The violent neighbors' quarrel waged in these parts between Jews and Muslims, Israelis and Palestinians, is dictated by geography. In the end, geographical disputes usually have solutions. But the confrontation between Judaism and Christianity, shaped by history, and even more by theology, is, on a certain deep level, eternal. Perhaps today, after the centuries of blood and fire (with the Crusades marking a particular nadir in the annals of Jewish martyrdom and persecution), an era of tolerance has finally arrived in which the Judeo-Christian debate can be conducted in a dignified manner, without violence and without hate. That is what we mean by Western enlightenment.

Enlightenment, however, need not erase the horrors of the past, nor blur the differences between our interests for the future. While the United States, the Christian superpower in which the influence of Christian fundamentalists is steadily increasing, can afford to wage war with the peoples of Islam for years, or even generations, the Jewish state does not have that luxury.

The same geography that has pitted Israel and Palestine against each other in the bosom of the Arab world determines Israel's existential interest in avoiding a situation in which the Muslim world perceives the Jewish state as a religious enemy, as opposed to a political and territorial adversary. If that should happen, it is hard to foresee the conflict here ever ending peaceably.
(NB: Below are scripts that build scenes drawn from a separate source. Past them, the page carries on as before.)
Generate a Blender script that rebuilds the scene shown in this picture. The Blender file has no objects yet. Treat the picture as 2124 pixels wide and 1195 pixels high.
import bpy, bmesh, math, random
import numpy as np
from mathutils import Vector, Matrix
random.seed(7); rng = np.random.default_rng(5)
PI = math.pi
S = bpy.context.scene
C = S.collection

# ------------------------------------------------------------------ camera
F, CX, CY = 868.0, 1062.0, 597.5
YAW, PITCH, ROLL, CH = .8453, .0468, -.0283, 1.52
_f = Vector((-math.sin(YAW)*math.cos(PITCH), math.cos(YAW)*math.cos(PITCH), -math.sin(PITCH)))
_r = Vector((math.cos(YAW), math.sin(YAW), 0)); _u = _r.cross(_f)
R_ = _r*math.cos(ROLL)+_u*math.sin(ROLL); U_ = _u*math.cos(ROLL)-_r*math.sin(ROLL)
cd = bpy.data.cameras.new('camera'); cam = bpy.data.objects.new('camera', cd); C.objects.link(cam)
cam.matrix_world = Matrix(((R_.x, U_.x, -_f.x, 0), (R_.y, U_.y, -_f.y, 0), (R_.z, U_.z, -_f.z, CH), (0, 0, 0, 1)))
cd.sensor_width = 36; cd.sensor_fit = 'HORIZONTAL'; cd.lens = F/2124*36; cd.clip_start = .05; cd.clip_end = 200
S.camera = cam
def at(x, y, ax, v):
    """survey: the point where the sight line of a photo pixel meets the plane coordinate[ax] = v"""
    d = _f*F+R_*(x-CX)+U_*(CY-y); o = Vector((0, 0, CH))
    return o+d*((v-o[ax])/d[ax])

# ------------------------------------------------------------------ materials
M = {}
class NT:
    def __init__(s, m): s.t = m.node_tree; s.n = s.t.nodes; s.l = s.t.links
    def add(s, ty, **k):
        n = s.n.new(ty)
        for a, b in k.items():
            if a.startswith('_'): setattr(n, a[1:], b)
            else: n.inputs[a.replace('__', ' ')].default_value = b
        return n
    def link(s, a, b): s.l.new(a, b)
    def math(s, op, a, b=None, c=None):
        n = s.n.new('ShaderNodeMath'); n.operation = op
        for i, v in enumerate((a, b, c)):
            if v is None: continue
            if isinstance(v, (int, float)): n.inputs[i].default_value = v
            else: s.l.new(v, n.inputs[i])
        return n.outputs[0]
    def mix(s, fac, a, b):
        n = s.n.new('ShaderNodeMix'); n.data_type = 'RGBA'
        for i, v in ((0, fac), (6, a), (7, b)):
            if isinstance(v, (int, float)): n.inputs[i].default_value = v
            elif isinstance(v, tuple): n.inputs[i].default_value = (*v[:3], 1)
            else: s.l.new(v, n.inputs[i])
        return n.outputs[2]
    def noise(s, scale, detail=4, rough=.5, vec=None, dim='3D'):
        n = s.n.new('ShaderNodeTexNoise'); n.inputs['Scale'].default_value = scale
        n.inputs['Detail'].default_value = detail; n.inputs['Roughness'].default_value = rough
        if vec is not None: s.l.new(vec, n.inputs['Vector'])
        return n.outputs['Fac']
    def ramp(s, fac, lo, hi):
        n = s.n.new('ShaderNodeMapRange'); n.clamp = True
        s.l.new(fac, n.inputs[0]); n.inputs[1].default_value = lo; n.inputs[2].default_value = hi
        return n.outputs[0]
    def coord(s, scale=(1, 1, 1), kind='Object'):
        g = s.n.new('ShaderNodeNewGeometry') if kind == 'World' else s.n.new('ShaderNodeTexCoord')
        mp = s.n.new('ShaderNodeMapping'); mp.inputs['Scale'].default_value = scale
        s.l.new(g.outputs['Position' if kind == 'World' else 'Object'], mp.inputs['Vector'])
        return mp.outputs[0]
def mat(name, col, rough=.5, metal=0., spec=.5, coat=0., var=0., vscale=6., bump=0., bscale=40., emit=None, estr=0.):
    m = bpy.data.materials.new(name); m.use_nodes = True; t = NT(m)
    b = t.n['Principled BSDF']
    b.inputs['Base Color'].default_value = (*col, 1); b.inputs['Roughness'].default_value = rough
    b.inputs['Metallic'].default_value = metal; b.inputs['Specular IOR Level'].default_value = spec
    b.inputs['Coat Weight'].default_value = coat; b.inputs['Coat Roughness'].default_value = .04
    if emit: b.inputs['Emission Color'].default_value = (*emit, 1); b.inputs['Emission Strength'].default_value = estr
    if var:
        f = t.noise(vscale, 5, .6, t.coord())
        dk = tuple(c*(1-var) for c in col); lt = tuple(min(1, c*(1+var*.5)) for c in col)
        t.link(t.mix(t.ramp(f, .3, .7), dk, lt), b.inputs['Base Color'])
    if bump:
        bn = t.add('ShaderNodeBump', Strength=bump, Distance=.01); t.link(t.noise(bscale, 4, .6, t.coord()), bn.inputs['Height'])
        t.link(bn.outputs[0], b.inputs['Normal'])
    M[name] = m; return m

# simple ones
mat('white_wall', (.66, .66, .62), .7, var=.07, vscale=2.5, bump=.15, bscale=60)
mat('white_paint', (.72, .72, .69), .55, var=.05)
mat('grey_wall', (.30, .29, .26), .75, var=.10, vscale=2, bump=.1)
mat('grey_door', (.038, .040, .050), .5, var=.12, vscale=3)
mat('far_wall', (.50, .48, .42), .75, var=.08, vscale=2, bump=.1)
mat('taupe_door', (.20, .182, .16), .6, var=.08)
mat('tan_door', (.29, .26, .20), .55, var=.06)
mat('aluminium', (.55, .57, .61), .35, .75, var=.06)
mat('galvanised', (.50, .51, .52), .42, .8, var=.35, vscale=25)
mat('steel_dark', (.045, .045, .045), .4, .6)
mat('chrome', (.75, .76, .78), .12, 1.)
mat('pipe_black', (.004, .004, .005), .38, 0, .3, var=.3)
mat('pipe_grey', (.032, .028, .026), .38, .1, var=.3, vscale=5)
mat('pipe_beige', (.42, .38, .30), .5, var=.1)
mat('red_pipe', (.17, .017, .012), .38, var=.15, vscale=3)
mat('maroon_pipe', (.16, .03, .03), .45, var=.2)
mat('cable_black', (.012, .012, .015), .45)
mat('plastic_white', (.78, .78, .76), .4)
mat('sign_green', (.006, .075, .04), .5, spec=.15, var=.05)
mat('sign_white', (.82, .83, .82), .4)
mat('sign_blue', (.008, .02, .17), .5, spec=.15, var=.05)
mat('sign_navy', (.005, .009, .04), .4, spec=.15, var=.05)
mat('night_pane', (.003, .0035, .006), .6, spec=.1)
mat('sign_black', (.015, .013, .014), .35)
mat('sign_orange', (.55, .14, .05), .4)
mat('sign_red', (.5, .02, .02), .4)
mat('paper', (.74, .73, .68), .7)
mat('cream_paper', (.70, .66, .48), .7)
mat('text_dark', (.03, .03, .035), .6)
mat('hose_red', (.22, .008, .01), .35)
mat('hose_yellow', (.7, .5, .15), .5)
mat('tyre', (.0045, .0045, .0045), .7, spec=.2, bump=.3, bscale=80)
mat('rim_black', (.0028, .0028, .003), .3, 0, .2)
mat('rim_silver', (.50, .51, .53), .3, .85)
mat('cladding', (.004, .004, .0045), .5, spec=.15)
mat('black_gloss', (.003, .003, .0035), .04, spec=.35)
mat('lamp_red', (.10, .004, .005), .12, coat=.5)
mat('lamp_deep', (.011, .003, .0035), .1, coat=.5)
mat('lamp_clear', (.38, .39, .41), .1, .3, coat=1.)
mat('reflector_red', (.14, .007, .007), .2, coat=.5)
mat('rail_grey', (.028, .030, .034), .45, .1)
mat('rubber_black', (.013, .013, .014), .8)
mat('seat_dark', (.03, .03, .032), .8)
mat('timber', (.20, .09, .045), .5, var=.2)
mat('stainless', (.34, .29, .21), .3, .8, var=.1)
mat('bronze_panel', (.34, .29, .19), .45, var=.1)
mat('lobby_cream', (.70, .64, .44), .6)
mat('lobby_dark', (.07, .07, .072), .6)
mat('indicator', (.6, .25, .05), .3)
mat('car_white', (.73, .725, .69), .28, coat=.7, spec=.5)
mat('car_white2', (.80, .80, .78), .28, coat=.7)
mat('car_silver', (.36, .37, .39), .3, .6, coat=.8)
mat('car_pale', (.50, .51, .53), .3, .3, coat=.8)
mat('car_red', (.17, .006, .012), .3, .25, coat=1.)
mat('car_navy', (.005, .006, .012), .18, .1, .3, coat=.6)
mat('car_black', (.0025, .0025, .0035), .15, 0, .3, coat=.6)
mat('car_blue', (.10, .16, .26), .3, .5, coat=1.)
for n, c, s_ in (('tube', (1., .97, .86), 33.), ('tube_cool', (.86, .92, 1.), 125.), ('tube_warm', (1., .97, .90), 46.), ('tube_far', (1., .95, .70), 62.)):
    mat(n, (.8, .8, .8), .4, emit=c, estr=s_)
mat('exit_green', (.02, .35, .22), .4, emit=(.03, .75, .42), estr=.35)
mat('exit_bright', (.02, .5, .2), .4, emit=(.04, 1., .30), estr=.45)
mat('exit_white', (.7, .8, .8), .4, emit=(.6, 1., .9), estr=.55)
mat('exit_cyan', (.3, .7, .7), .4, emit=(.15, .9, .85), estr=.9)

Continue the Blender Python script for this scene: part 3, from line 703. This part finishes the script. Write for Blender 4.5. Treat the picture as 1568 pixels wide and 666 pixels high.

The Israeli right, in its post-'67 messianic folly, has contributed perniciously to the growth of such thinking among the Palestinians and in some of the Arab countries. For American Jews to be swept up now in a headlong Western (read Christian) Kulturkampf against Islam - spuriously citing Jewish nationalism to enhance their zeal - will not only fail to strengthen Israel in the long run, but may weaken its chances of ever been accepted in this region and thriving here.